Reading Bid Proposals Between the Lines

Have you ever received cleaning service proposals with vastly different prices? It’s common to see a wide range of costs when reviewing multiple janitorial service bids. But why does this happen?

The main reason for these differences usually lies in each company's estimate of the staff hours needed to complete the cleaning tasks. However, other factors also play a role in shaping a cleaning proposal. Here are six key elements that should be included in every cleaning proposal you receive:

Direct Staff Wages

Direct staff wages form the largest part of your cleaning service cost—typically about 76-80% of the total price. When creating their proposals, cleaning companies should carefully consider two main questions:

  1. How long will it take to clean this facility (in staff hours)?
  2. What is the market hourly wage for cleaners in this area?

Providing detailed information about your facility helps vendors accurately determine the necessary staff hours.

Tip: Vendors who ask detailed questions and take measurements usually provide more accurate estimates. Also, regional providers often have a better understanding of local wage rates compared to national companies.

Direct Staff Taxes & Benefits

Beyond wages, other direct staff costs should be included in the proposal. These can include payroll taxes, benefits like insurance and 401(k) plans, background checks, drug screenings, and uniforms.
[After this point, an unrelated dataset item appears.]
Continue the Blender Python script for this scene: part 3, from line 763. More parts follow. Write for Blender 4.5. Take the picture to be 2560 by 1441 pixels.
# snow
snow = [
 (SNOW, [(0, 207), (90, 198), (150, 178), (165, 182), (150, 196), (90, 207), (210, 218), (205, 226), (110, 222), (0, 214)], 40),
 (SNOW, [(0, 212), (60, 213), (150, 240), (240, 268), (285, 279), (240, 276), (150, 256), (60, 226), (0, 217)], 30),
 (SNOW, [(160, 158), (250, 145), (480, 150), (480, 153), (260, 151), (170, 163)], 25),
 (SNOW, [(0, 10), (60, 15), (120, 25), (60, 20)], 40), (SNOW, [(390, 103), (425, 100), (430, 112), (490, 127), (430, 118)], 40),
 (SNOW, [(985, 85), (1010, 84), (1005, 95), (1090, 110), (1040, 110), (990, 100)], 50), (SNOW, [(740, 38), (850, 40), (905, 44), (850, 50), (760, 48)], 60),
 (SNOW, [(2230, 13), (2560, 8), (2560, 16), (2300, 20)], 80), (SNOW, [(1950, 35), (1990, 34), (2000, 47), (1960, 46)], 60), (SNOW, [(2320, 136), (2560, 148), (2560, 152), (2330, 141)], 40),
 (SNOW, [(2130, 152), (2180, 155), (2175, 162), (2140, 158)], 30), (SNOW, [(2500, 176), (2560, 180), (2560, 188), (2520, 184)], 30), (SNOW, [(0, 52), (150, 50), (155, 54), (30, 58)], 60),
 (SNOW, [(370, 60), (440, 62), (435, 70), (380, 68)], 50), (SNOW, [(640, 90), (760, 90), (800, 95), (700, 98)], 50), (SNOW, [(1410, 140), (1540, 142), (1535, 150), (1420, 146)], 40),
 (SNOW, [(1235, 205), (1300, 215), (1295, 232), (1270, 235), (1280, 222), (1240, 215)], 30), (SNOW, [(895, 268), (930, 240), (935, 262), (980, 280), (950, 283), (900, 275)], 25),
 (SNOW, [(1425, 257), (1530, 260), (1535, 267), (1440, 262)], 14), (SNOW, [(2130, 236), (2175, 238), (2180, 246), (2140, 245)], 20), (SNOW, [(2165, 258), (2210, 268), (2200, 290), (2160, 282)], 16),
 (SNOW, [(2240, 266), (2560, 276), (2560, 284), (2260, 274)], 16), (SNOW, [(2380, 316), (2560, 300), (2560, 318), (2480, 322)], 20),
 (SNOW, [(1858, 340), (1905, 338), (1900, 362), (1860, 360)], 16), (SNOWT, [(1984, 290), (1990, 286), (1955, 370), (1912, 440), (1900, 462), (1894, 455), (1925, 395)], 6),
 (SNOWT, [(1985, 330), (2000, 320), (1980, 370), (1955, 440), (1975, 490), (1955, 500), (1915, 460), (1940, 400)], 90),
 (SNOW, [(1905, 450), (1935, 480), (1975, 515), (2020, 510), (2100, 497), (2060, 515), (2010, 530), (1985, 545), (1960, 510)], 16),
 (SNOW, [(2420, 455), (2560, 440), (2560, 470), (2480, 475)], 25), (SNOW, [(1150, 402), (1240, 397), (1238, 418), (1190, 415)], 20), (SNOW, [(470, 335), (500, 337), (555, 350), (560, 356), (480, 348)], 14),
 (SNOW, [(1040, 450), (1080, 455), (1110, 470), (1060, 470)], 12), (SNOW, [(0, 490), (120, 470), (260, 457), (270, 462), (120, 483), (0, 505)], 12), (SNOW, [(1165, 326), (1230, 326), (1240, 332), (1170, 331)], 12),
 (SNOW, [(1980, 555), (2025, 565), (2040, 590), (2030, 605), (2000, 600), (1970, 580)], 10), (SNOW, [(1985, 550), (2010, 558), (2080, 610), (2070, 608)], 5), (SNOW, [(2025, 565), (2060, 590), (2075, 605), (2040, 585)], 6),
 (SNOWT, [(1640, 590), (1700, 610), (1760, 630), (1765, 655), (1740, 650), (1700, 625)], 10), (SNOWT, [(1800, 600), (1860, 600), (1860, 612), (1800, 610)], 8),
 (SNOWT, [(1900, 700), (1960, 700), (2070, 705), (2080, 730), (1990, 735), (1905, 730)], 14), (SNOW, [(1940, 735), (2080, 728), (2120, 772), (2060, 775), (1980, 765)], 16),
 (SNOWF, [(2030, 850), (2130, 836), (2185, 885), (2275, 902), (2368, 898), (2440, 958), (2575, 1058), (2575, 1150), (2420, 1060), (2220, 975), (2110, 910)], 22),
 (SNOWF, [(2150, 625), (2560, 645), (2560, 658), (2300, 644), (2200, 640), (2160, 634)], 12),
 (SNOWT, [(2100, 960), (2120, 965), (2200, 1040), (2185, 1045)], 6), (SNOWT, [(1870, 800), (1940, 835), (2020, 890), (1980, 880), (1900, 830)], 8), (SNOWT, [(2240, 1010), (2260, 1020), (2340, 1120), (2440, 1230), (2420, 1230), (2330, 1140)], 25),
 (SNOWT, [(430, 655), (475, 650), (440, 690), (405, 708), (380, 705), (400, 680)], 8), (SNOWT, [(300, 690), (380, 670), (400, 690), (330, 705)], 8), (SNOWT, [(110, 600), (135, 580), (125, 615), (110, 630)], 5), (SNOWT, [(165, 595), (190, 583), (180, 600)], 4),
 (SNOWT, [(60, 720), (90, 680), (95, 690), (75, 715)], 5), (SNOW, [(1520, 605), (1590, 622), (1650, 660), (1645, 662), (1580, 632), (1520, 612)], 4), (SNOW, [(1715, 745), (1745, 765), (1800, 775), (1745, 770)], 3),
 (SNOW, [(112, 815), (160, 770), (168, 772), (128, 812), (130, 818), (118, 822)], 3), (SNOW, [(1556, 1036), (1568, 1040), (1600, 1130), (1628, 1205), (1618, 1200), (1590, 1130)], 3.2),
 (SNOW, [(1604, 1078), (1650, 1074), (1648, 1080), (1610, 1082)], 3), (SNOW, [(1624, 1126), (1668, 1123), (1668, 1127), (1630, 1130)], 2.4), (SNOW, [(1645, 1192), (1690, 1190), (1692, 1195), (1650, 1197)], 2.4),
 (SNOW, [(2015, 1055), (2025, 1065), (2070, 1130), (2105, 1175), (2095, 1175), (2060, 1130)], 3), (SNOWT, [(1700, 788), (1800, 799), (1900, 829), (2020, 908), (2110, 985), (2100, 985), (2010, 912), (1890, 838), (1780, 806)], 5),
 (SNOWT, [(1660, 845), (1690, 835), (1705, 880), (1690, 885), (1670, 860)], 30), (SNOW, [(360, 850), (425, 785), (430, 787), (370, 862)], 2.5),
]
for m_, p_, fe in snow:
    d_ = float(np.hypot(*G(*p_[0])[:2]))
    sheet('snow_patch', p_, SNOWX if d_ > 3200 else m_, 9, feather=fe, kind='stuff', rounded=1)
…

These costs can vary based on the benefits offered by the vendor and the specific state and local taxes.

Tip: Vendors who offer good benefits tend to have happier employees and lower turnover rates.

Supplies

Supplies are another significant cost factor, divided into two categories: cleaning supplies (like chemicals and rags) and consumable items (such as toilet paper and hand soap). Most proposals include the cost of cleaning supplies in the base price.

Tip: Ask vendors to provide unit pricing for consumables. Regional vendors often get great wholesale prices on these items, which they can pass on to you, and they might also manage the inventory for you.

Equipment

The necessary equipment is another cost consideration. The type and amount of equipment needed will depend on the scope and complexity of the work. Vendors should factor in equipment depreciation in their pricing.

Tip: Expect vendors to use new or well-maintained equipment. Quality equipment not only improves efficiency but also leads to more satisfied employees.

Indirect Costs (Overhead)

Indirect costs cover a range of expenses, such as accounts payable/receivable, human resources, insurance, and management. Unlike direct costs, indirect costs should not vary much between customers. Vendors usually apply a consistent overhead percentage across their client base.

Tip: Savvy cleaning companies keep a close eye on their overhead costs. Regional companies often have lower overhead costs compared to national firms.

Profit

Finally, vendors need to earn a reasonable profit to sustain their business. Companies with a healthy profit margin are more likely to provide better service and remain in business longer.

Tip: Beware of companies that offer unrealistically low prices. These “here today, gone tomorrow” vendors often don’t account for all necessary costs, leading to unsustainable operations. Look for companies with a solid track record and strong references.

If a cleaning proposal you receive doesn’t include these components, be sure to ask about them. Otherwise, you might end up regretting signing a low-ball offer that doesn't deliver the quality and consistency you need.